The supertitles were prosaic and didn’t make us laugh. (One egregious error was that whoever was in charge of keeping the supertitles aligned with the action was asleep at the wheel and completely missed the one actual joke in the libretto: Figaro claims that the gardener Antonio couldn’t have seen the page boy Cherubino jump from the Countess’s bedroom window because the boy was (supposedly) on horseback on the way to Seville — and the drunken Antonio counterclaims that he saw no horse make the jump.)

The motif that bugged me the most, though, was that whenever any character sang about their worries or their fears, all the lighting went to gray and the singers were hit by dead white underlighting. Such Europe, much emo.

That’s not what this show is about, people.

Yes, they’re worried or afraid: they’re all involved in some pretty shady business that will shortly collapse around them with hysterical results. It’s part of the setup for the hilarity that ensues, not an opportunity to show us how “human” these characters are.

Because when the moping was over and lighting returned to the comedy, our characters were still having to hide from each other, lie about one thing or another, and conceal inconvenient evidence. In other words, they were in a farce, and trying to make us feel for them derailed the action. It’s a silly move. We love these characters anyway, we’re rooting for them to get through the day, and we rejoice in the improbably happy ending. Ditch the emo. It does not illuminate the show.

There’s one key moment in Act III when Figaro discovers that old Marcellina — whom he owes 2000 crowns and must marry if he can’t repay her — is actually his mother, and Doctor Bartolo is his father. It’s ridiculous, plotspeakingwise, and my directorial instinct is that Mozart (and playwright Beaumarchais before him) was sending up the similar ridiculous plot reversals in the popular entertainment of the time. Just listen to the music: It switches from slightly ridiculous courtroom drama to over-the-top gemütlichkeit in a heartbeat. The laughs come from everybody in the room just rolling with it. You were going to have to marry that old woman and have sex with her, but now she’s your mom? What’s not to like? They’re one big happy family now.

Our production last night had Figaro be skeeved out by the idea — and continue to be skeeved out. I found it to be icky and distracting.

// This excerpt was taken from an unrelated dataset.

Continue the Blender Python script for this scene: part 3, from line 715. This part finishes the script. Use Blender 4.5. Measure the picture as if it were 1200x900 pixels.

One more quibble, and this is on the director, not the singers: Arias like Figaro’s Act I “Se vuol ballare” or the Count’s Act III “Hai già vinta la causa!” are not so much private musings as they are Shakespearean soliloquies, and as such the performer should deliver it straight to us in the audience. Make that eye contact with us. Sell it to us, don’t sing it to the desk.

Actually, one more quibble, and then I’ll wrap this up. There’s a horrible tendency in opera for the director and the actors to simply “park and bark,” i.e., just find your spot on the stage and stand there. Don’t move. Just sing.

It’s boring, guys. Ramp up your game.

(Allow me to say that the show had some decent moments, but on the whole the production team’s “concept” was unconvincing.)

NCTC, 2002: don basilio (matthew bailey, jr.) hides in the garden in Act IV. He is costumed as a bumblebee and could curl the stinger. We were not above cheap laughs.

So, why am I bothered by this one director’s interpretation? And who am I to spout my opinion anyway?

Nearly a quarter of a century ago, twenty years after my Twelfth Night, I translated and directed The Marriage of Figaro at Newnan Community Theatre Company. The libretto became singable, modern English, with everyone’s motives made plain and the jokes pointed up. We approached it as a modern musical comedy, not as a sacred relic (or a penetrating psychological portrait). We sold out three weekends, and audiences laughed at this 18th-century comic opera from beginning to end.

Over and over last night, I kept thinking, “That should have been a laugh.” And it wasn’t. It’s a comedy, people. Make it funny. If a bunch of amateurs in Newnan, GA, can do it, why can’t/don’t the professionals?